I loaded up the new wheels with spacers for the old setup, and got cracking. Both ends of the bike got new pads and the fresh rotors. (Don’t forget to move the magnetic wheel speed sensor over if you’re changing rotors!) I installed my sprocket, cleaned up some parts, lubricated the brake calipers, and presto-change-o, my woods bike was wearing a spiffy new set of motocross wheels and tires! Not bad for $500. (Shipped, no less!)

Lem's bike
Yep, that is a 19-incher on the rear, but this bike will spend most of its life in the woods. Guess I'll be carrying tubes. Photo by Lemmy.

If you followed this far, here is the takeaway: KTM hubs/rotor spacing/bearings interchange on all off-road models 125 cc to 520 cc from 2003 to 2017, front and rear. The only things needed to swap are the correct axle, spacers, rotor, and sprockets, confirmed by ZLA's media representative from KTM of North America. There are some other bikes outside those models that can work, but those are all a guaranteed fit.

Hansen's supermoto
Gear Geek Ryan Hansen has also taken advantage of KTM's wheel interchangeability. He went one step further and also has a caliper bracket he swaps for the supermoto big brake. Photos by Peter Camburn and Ryan Hansen.
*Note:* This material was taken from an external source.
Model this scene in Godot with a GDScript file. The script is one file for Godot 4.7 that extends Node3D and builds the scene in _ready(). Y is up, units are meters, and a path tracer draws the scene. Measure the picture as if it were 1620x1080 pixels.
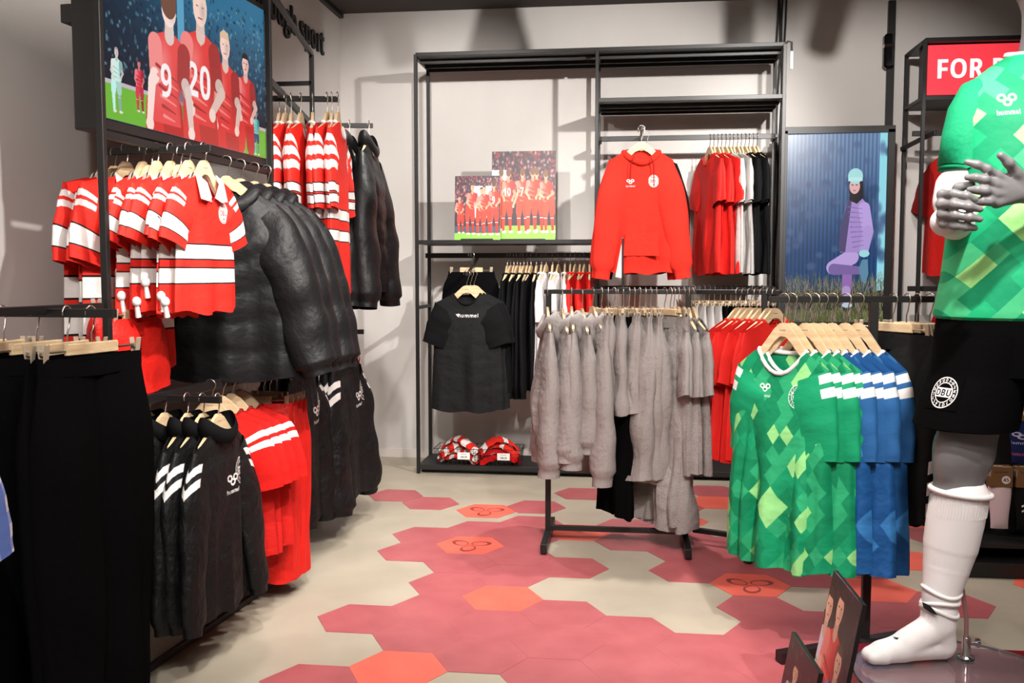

What does this mean? Well, to me, it means I am more likely to buy an orange bike again. Any time I can reuse parts and accessories I have previously purchased, I’m a happy fellow. That interchangeability has a lot to do with why I’m so heavily invested in old Harley-Davidsons. It’s pretty nice to know that you can pick up spare wheels for a song and maybe even keep a set of wheels laced with street tires or trials tires for other-than-dirt usage. I’m sick of the manufacturers changing things every dang year and leaving me in a lurch to find parts. It also means that using your motocross bike as a woods machine becomes a bit easier because swapping an 18-inch wheel for a 19-inch is a cakewalk.

Swappable wheels and two-stroke power. What's not to love?